● **STATED EXERCISE**: Write out the data again in full, exactly as it reads.

● **RECORDED DATA**:
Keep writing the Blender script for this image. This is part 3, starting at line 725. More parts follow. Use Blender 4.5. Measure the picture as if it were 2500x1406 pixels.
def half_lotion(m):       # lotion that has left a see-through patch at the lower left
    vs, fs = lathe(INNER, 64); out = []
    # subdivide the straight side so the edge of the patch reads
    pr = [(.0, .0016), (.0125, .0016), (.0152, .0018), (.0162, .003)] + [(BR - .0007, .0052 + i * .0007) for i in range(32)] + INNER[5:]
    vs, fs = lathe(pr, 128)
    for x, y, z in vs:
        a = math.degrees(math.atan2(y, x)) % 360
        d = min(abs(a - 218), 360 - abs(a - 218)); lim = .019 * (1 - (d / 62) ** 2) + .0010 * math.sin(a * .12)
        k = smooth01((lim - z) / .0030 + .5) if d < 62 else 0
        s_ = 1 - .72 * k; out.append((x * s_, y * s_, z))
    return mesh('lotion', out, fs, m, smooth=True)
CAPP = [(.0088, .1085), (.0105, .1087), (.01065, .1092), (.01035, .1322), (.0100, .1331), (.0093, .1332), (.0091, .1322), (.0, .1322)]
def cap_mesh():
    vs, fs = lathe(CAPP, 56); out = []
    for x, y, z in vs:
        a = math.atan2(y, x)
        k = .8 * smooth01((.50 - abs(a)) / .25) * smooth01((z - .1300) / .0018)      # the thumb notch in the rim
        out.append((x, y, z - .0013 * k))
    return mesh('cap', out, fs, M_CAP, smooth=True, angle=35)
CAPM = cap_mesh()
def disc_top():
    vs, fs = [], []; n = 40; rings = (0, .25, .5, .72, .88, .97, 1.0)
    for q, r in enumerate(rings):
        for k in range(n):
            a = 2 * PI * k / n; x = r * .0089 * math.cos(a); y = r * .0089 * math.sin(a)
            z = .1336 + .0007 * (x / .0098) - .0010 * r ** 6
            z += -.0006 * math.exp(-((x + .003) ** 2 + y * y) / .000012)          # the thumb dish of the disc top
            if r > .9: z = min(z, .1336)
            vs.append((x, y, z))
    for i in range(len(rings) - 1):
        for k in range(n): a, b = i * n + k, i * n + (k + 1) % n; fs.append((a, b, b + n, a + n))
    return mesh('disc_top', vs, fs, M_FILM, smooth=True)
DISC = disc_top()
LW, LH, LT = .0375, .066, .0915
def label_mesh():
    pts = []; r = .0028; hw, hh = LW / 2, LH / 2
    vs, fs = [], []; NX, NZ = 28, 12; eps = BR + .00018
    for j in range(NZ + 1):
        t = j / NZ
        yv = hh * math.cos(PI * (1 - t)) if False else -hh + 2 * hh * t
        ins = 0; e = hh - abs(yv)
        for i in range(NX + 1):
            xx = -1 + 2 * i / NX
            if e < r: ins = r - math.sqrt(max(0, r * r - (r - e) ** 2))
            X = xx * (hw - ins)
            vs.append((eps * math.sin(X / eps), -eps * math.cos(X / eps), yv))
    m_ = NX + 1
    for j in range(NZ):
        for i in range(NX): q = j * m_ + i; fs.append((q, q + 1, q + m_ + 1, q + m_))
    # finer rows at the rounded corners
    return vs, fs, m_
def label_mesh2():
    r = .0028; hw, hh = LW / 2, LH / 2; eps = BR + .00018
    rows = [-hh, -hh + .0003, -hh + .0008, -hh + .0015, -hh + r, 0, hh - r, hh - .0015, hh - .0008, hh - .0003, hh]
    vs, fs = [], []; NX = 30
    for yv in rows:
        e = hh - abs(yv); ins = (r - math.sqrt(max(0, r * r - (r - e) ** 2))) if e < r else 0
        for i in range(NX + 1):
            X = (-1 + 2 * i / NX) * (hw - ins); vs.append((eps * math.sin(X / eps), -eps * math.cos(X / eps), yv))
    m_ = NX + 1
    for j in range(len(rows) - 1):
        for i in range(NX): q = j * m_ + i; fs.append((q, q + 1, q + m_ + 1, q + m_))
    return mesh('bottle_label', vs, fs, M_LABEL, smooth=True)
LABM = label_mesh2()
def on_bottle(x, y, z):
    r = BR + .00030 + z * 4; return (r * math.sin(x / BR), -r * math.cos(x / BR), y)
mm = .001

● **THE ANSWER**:
Keep writing the Blender script for this image. This is part 3, starting at line 725. More parts follow. Use Blender 4.5. Measure the picture as if it were 2500x1406 pixels.
def half_lotion(m):       # lotion that has left a see-through patch at the lower left
    vs, fs = lathe(INNER, 64); out = []
    # subdivide the straight side so the edge of the patch reads
    pr = [(.0, .0016), (.0125, .0016), (.0152, .0018), (.0162, .003)] + [(BR - .0007, .0052 + i * .0007) for i in range(32)] + INNER[5:]
    vs, fs = lathe(pr, 128)
    for x, y, z in vs:
        a = math.degrees(math.atan2(y, x)) % 360
        d = min(abs(a - 218), 360 - abs(a - 218)); lim = .019 * (1 - (d / 62) ** 2) + .0010 * math.sin(a * .12)
        k = smooth01((lim - z) / .0030 + .5) if d < 62 else 0
        s_ = 1 - .72 * k; out.append((x * s_, y * s_, z))
    return mesh('lotion', out, fs, m, smooth=True)
CAPP = [(.0088, .1085), (.0105, .1087), (.01065, .1092), (.01035, .1322), (.0100, .1331), (.0093, .1332), (.0091, .1322), (.0, .1322)]
def cap_mesh():
    vs, fs = lathe(CAPP, 56); out = []
    for x, y, z in vs:
        a = math.atan2(y, x)
        k = .8 * smooth01((.50 - abs(a)) / .25) * smooth01((z - .1300) / .0018)      # the thumb notch in the rim
        out.append((x, y, z - .0013 * k))
    return mesh('cap', out, fs, M_CAP, smooth=True, angle=35)
CAPM = cap_mesh()
def disc_top():
    vs, fs = [], []; n = 40; rings = (0, .25, .5, .72, .88, .97, 1.0)
    for q, r in enumerate(rings):
        for k in range(n):
            a = 2 * PI * k / n; x = r * .0089 * math.cos(a); y = r * .0089 * math.sin(a)
            z = .1336 + .0007 * (x / .0098) - .0010 * r ** 6
            z += -.0006 * math.exp(-((x + .003) ** 2 + y * y) / .000012)          # the thumb dish of the disc top
            if r > .9: z = min(z, .1336)
            vs.append((x, y, z))
    for i in range(len(rings) - 1):
        for k in range(n): a, b = i * n + k, i * n + (k + 1) % n; fs.append((a, b, b + n, a + n))
    return mesh('disc_top', vs, fs, M_FILM, smooth=True)
DISC = disc_top()
LW, LH, LT = .0375, .066, .0915
def label_mesh():
    pts = []; r = .0028; hw, hh = LW / 2, LH / 2
    vs, fs = [], []; NX, NZ = 28, 12; eps = BR + .00018
    for j in range(NZ + 1):
        t = j / NZ
        yv = hh * math.cos(PI * (1 - t)) if False else -hh + 2 * hh * t
        ins = 0; e = hh - abs(yv)
        for i in range(NX + 1):
            xx = -1 + 2 * i / NX
            if e < r: ins = r - math.sqrt(max(0, r * r - (r - e) ** 2))
            X = xx * (hw - ins)
            vs.append((eps * math.sin(X / eps), -eps * math.cos(X / eps), yv))
    m_ = NX + 1
    for j in range(NZ):
        for i in range(NX): q = j * m_ + i; fs.append((q, q + 1, q + m_ + 1, q + m_))
    # finer rows at the rounded corners
    return vs, fs, m_
def label_mesh2():
    r = .0028; hw, hh = LW / 2, LH / 2; eps = BR + .00018
    rows = [-hh, -hh + .0003, -hh + .0008, -hh + .0015, -hh + r, 0, hh - r, hh - .0015, hh - .0008, hh - .0003, hh]
    vs, fs = [], []; NX = 30
    for yv in rows:
        e = hh - abs(yv); ins = (r - math.sqrt(max(0, r * r - (r - e) ** 2))) if e < r else 0
        for i in range(NX + 1):
            X = (-1 + 2 * i / NX) * (hw - ins); vs.append((eps * math.sin(X / eps), -eps * math.cos(X / eps), yv))
    m_ = NX + 1
    for j in range(len(rows) - 1):
        for i in range(NX): q = j * m_ + i; fs.append((q, q + 1, q + m_ + 1, q + m_))
    return mesh('bottle_label', vs, fs, M_LABEL, smooth=True)
LABM = label_mesh2()
def on_bottle(x, y, z):
    r = BR + .00030 + z * 4; return (r * math.sin(x / BR), -r * math.cos(x / BR), y)
mm = .001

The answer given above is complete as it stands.